Idealmente, en la visión ultra liberal y anarcocapitalista de Milei la sociedad se regula sola. La mano invisible del mercado armonizará los deseos de unos con los de otros y así todos serán felices.
Pero no. Contrariamente a esa visión romántica, para que una sociedad pueda ser verdaderamente liberal hace falta la mano de hierro del Estado, que escribe las leyes y las hace cumplir para conseguir el orden. Romper esa máxima fue una de las mayores victorias del kirchnerismo, relativizando los alcances de la ley y estableciendo criterios desiguales para su cumplimiento. Así, si se acepta aquello de que por ser pobre alguien debería poder escaparse de una condena por asesinato, robo o usurpación, ¿cuánto tiempo puede pasar hasta que se empiecen a minimizar aquellas violaciones de la ley que afectan a toda la sociedad, como la corrupción, el tráfico de influencias o el enriquecimiento ilícito? Hacia allí nos llevó el kirchnerismo.
Por suerte la gente empezó a demandar cambios, porque no todo puede dar lo mismo y no puede ser que haya gente abusando de esas licencias que se empezaron a dar allá lejos y hace tiempo. Si no hay mejor forma de educar que con el ejemplo, ver la prosperidad de vecinos o amigos que viven bien gracias a transgredir la ley se empieza a convertir de a poco en la guía moral. Hasta que se llega a un límite.

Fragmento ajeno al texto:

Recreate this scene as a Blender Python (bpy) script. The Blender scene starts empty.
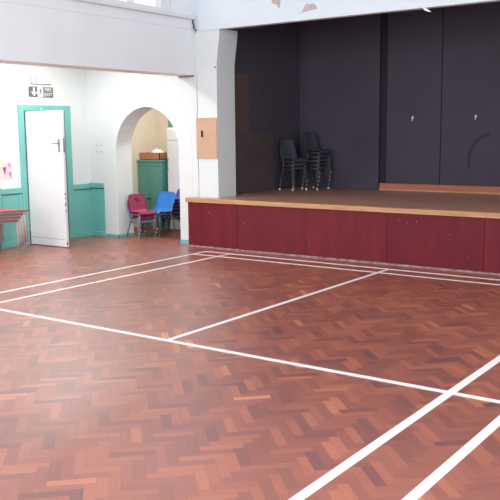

Los anuncios de un nuevo protocolo contra los piquetes erizaron la piel de los fervorosos defensores del lumpenaje. Hace rato los piquetes dejaron de estar llenos de trabajadores para pasar a estar saturados de siervos sometidos a la voluntad de un señor que administra fondos públicos usándolos como arma de extorsión contra los políticos. Para que esos derechos que dicen reclamar puedan tener más probabilidades de ser escuchados (o compartidos por el resto de la sociedad) deben ser compatibles con el respeto de los derechos de los demás. Cortar calles, usurpar terrenos, apedrear policías o bloquear fábricas y negocios no pueden seguir siendo aceptados como formas válidas de protesta política. 
Muchos detractores de Bullrich ya se imaginan que la ministra está mandando a pulir una gran cantidad de Falcon verdes para salir a perseguir y secuestrar gente, cuando el planteo es exactamente el opuesto: existen leyes que regulan la convivencia y se deben cumplir. 

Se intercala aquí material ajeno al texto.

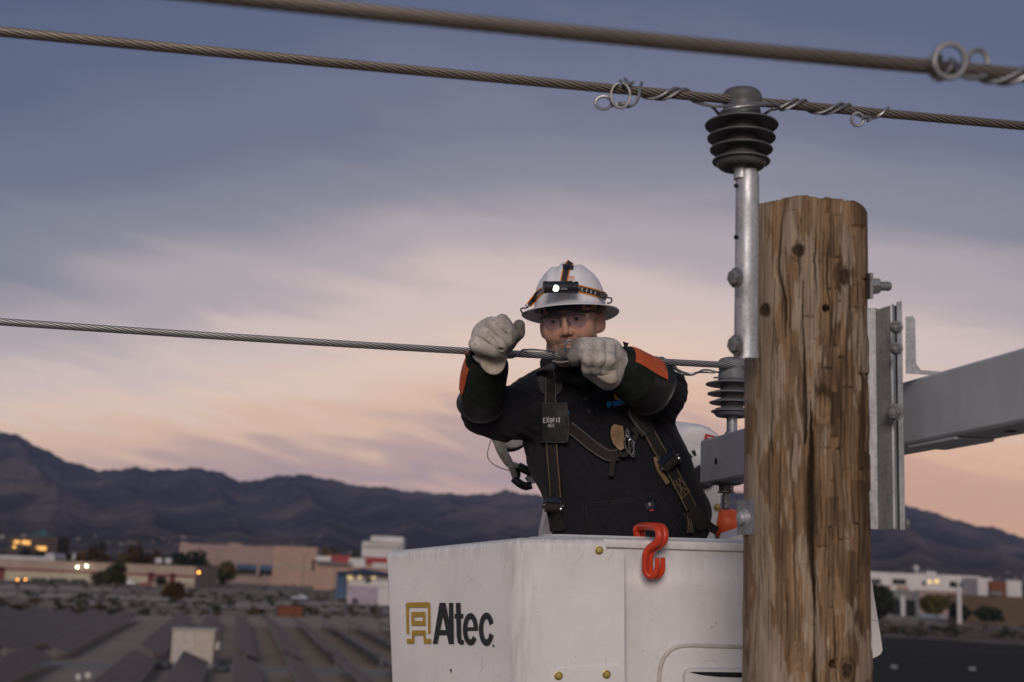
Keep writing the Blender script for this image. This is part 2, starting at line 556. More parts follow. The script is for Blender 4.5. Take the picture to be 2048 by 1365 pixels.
# ------------------------------------------------------------------ utility pole
PX_AX, PD = 1613.0, 2.50            # axis at pixel y 900
P0 = np.array(C(PX_AX, 900, PD))
PR = 0.1205
def build_pole():
    xt, yt, dt_ = [float(q) for q in pxof(P0 + np.array([0, 0, .5]))]
    ztop = P0[2] + .5
    for _ in range(12):                                   # height whose front edge is seen at y 390
        fr = P0 + np.array([0, -PR, 0]); fr[2] = ztop
        ztop += (float(pxof(fr)[1]) - 391) * 2.4 / FPX
    vis_bot = P0[2] - .62
    zs = np.concatenate([np.linspace(0, vis_bot, 30)[:-1], np.linspace(vis_bot, ztop, 560)])
    half = 1.75
    th = np.concatenate([np.linspace(-half, half, 360), np.linspace(half, 2 * math.pi - half, 40)[1:-1]])
    to_cam = -P0[:2] / np.linalg.norm(P0[:2])
    side = np.array([-to_cam[1], to_cam[0]])
    T, Z = np.meshgrid(th, zs)
    rad = PR * (1 + (ztop - Z) * .004)
    def pos(rad, Z):
        return np.stack([P0[0] + rad * (np.cos(T) * to_cam[0] + np.sin(T) * side[0]), P0[1] + rad * (np.cos(T) * to_cam[1] + np.sin(T) * side[1]), Z], -1)
    px, py, _ = pxof(pos(rad, Z))
    front = np.cos(T) > -.1
    px = np.where(front, px, px + 4000)
    dep = np.zeros_like(px); dark = np.zeros_like(px); knot = np.zeros_like(px); tone = np.full(px.shape, .5)
    xw = px + 4 * np.sin(py * .009) + 1.6 * np.sin(py * .027 + 1) + .6 * np.sin(py * .09 + px * .02)
    # blocks of cubically checked wood, each with a depth and tone of its own
    w0 = 15.0
    ci = np.floor(xw / w0 + .35 * np.sin(py * .006 + np.floor(xw / w0) * 2.1))
    def h01(a, b): 
        return np.modf(np.abs(np.sin(a * 127.1 + b * 311.7) * 43758.5453))[0]
    hh = 70 + 130 * h01(ci, 3.0)
    cj = np.floor((py + 400 * h01(ci, 7.0)) / hh)
    fj = (py + 400 * h01(ci, 7.0)) / hh - cj
    hv = h01(ci, cj)
    rough_w = np.clip((px - 1585) / 90, .06, 1) * np.clip(1.25 - np.abs(py - 600) / 900, .4, 1)
    rough_w = np.where(front, rough_w, .2)
    dep += rough_w * (hv ** 2) * .0042
    c2i = np.floor(px / 27.0 + .5 * np.sin(py * .008 + 1.7) + .2 * np.sin(py * .05)); h2 = 60 + 170 * h01(c2i, 9.0); hv2 = h01(c2i, np.floor((py + 300 * h01(c2i, 4.0)) / h2) + 50)
    soft = fbm(np.stack([px * .05, py * .006, px * 0], -1), 1.0, 4, 77)
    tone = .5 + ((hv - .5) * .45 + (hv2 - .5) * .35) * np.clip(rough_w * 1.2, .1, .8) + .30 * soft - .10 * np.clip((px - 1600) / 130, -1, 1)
    fx = xw / w0 + .35 * np.sin(py * .006 + np.floor(xw / w0) * 2.1); fx = fx - np.floor(fx)
    joint = np.exp(-(np.minimum(fx, 1 - fx) * w0 / 1.6) ** 2) * (h01(ci + 31, cj) > .48)
    hj = np.exp(-(np.minimum(fj, 1 - fj) * hh / 2.2) ** 2) * (h01(ci + 17, cj + 5) > .52)
    jj = np.maximum(joint * .7, hj) * np.clip((px - 1570) / 110, 0, 1) * front
    dep += jj * .005; dark = np.maximum(dark, jj * .95)
    # long drying cracks
    def crack(pts, w, d):
        nonlocal dep, dark
        P = np.array(pts, float)
        cx = np.interp(py, P[:, 1], P[:, 0]) + .7 * np.sin(py * .043 + P[0, 0]) + .45 * np.sin(py * .19)
        on = np.clip((py - P[0, 1]) / 60, 0, 1) * np.clip((P[-1, 1] - py) / 60, 0, 1) if P[0, 1] > 400 else np.clip((P[-1, 1] - py) / 60, 0, 1)
        ww = w * (.55 + .45 * np.sin(py * .013 + P[0, 0])) * np.sqrt(np.clip(on, 0, 1)) + .3
        g = np.exp(-((px - cx) / ww) ** 2) * (on > 0) * front
        dep = np.maximum(dep, g * d); dark = np.maximum(dark, g)
    crack([(1640, 380), (1571, 392), (1560, 456), (1555, 537), (1567, 600), (1570, 680)][1:], 3.0, .012)
    crack([(1605, 560), (1606, 640), (1609, 760), (1610, 890)], 4.4, .016)
    crack([(1622, 800), (1623, 900), (1622, 1068), (1630, 1230), (1628, 1420)], 7.0, .024)
    crack([(1634, 420), (1630, 520), (1634, 600)], 1.8, .006)
    crack([(1660, 470), (1655, 560), (1668, 690), (1664, 760)], 1.8, .006)
    crack([(1702, 420), (1700, 560), (1708, 700), (1704, 900), (1712, 1100)], 2.2, .008)
    crack([(1680, 640), (1686, 780), (1682, 900)], 1.6, .006)
    crack([(1722, 560), (1718, 800), (1724, 1200)], 2.0, .007)
    crack([(1560, 900), (1556, 1050), (1562, 1200), (1560, 1340)], 1.3, .004)
    crack([(1590, 1000), (1588, 1120), (1592, 1300)], 1.4, .004)
    crack([(1668, 900), (1672, 1000), (1668, 1180), (1674, 1360)], 1.5, .005)
    rc_ = np.random.default_rng(41)
    for _ in range(90):                                    # hairline checks
        x0 = rc_.uniform(1496, 1732); y0 = rc_.uniform(400, 1360); ln_ = rc_.uniform(30, 170)
        crack([(x0, max(401, y0)), (x0 + rc_.uniform(-3, 3), max(401, y0) + ln_ * .5), (x0 + rc_.uniform(-4, 4), max(401, y0) + ln_)], rc_.uniform(.8, 1.5), rc_.uniform(.002, .005))
    # knots and drilled holes
    for (kx, ky, rx, ry) in [(1597, 501, 13, 13), (1690, 552, 13, 18), (1529, 621, 11, 14), (1696, 1342, 10, 17)]:
        q = np.sqrt(((px - kx) / rx) ** 2 + ((py - ky) / ry) ** 2) + .07 * np.sin(np.arctan2(py - ky, px - kx) * 3 + kx)
        g = np.clip(1.25 - q, 0, 1) * front
        knot = np.maximum(knot, np.clip(g * 2.2, 0, 1)); dep += .004 * np.clip(g, 0, 1) - .0022 * np.exp(-((q - 1.8) / .5) ** 2) * front
        tone = tone - .28 * np.exp(-((q - 1.55) / .35) ** 2) * front
    for (kx, ky, r_) in [(1653, 616, 7.0), (1667, 1329, 8.0)]:
        q = np.hypot(px - kx, py - ky) / r_
        g = np.clip((1.1 - q) * 4, 0, 1) * front
        dep = np.maximum(dep, g * .035); dark = np.maximum(dark, g)
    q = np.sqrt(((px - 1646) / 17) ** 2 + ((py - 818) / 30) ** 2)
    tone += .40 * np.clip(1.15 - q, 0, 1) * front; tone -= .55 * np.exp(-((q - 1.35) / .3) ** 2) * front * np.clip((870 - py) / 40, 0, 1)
    # weathered skin: pale tongues over the browner wood beneath
    f = fbm(np.stack([xw * .085, py * .013, np.zeros_like(px)], -1), 1.0, 4, 11) + .55 * fbm(np.stack([xw * .30, py * .045, px * 0], -1), 1.0, 3, 5)
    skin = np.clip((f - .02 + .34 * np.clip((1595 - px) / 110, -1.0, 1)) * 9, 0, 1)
    dep += (1 - skin) * .0011 + .0005 * fbm(np.stack([xw * .25, py * .015, px * 0], -1), 1.0, 3, 9)
    # uneven sawn top
    zz = Z.copy()
    top = np.clip((Z - (ztop - .12)) / .12, 0, 1)
    cut = .010 * np.clip((px - 1690) / 45, 0, 1) ** 2 + .004 * hv + .003 * np.sin(px * .05) + .006 * dark
    cut = np.where(front, cut, .004)
    zz = Z - top * cut
    v = pos(rad - np.minimum(dep, .03), zz).reshape(-1, 3)
    nr, nc = Z.shape
    i = np.arange(nr - 1)[:, None] * nc; j = np.arange(nc)[None, :]; j1 = (j + 1) % nc
    q = np.stack([i + j, i + j1, i + nc + j1, i + nc + j], -1).reshape(-1, 4)
    base = (P0[0], P0[1], 0)
    o = mk('utility_pole', v, q, None, None, True, base)
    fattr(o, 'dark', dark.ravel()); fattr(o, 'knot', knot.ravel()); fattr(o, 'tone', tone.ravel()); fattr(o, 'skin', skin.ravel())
    # end grain
    ring = v[(nr - 1) * nc:]
    c = ring.mean(0)
    cap = np.vstack([ring + [0, 0, .0005], c + (ring - c) * .5 + [0, 0, .003], c[None]])
    fa = [(k, (k + 1) % nc, nc + (k + 1) % nc, nc + k) for k in range(nc)] + [(nc + k, nc + (k + 1) % nc, 2 * nc) for k in range(nc)]
    tag(o, 'weathered brown wooden utility pole with long drying cracks and knots', 'pole')
    b = NB('weathered_pole_wood')
    vg = b.coords((1, 1, .045)); vm = b.coords((1, 1, .12)); vo = b.coords()
    grain = b.noise(vg, 260, 6, .75); streak = b.noise(vm, 38, 6, .6, .8)
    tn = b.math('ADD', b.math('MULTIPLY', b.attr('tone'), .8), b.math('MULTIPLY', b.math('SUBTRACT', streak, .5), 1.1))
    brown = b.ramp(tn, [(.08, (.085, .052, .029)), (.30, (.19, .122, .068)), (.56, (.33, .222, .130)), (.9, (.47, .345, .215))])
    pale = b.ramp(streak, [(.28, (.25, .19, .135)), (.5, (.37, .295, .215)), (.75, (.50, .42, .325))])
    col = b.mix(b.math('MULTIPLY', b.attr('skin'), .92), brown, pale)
    col = b.mix(1.0, col, b.ramp(grain, [(.32, (.50, .47, .45)), (.58, (1, 1, 1))]), 'MULTIPLY')
    col = b.mix(b.math('MULTIPLY', b.attr('dark'), .9, True), col, (.020, .014, .010))
    col = b.mix(b.attr('knot'), col, b.ramp(b.noise(vo, 160, 3), [(.35, (.025, .017, .012)), (.65, (.075, .045, .028))]))
    b.base(col)
    b.set(rough=.8, spec=.25)
    b.bump(b.mix(.4, grain, streak), .8, .0035)
    o.data.materials.append(b.m)
    mk('end_grain', cap, fa, b.m, o, False)
    return o, ztop
pole, POLE_TOP = build_pole()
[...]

En un país como este, en el que la evasión de la norma se convirtió en la forma de vida habitual, volver a poner a la ley y al orden en el centro de la escena es lo más revolucionario y liberal que hay, porque es con un criterio igual para todos que se puede empezar a hablar de una sociedad que puede pretender buscar la igualdad material, de género o cualquier otra. Si la arbitrariedad está a la orden del día, desaparecen las certezas para el que quiere salir a trabajar y ganarse el mango cada día. 
Todas las decisiones deben estar fundamentadas en la ley y las acciones deben estar fuertemente amparadas por la misma. Hace falta un trabajo coordinado entre los distintos niveles de gobierno y una decisión política honesta para asegurar el éxito de esa ambiciosa misión de recuperar el orden que hace rato desapareció de las calles.
Hay otros poderes y organizaciones de la sociedad civil que deben controlar, evitando que se produzcan abusos o pidiendo que paguen los culpables si efectivamente se cometen. Pero no se puede mirar para otro lado y quedarse inmóvil por miedo a que las cosas se salgan del cauce institucional que corresponde.
El verdadero logro de los Estados liberales no fue extender el comercio, abrazar el capitalismo y esas cosas. El triunfo estuvo en haber podido definir un marco de convivencia en el que todos pueden vivir la vida que quieren, pero además respaldarlo con acciones concretas que generen las condiciones materiales para dejar de preocuparse por las violaciones a la vida, la propiedad y todas las libertades civiles y políticas.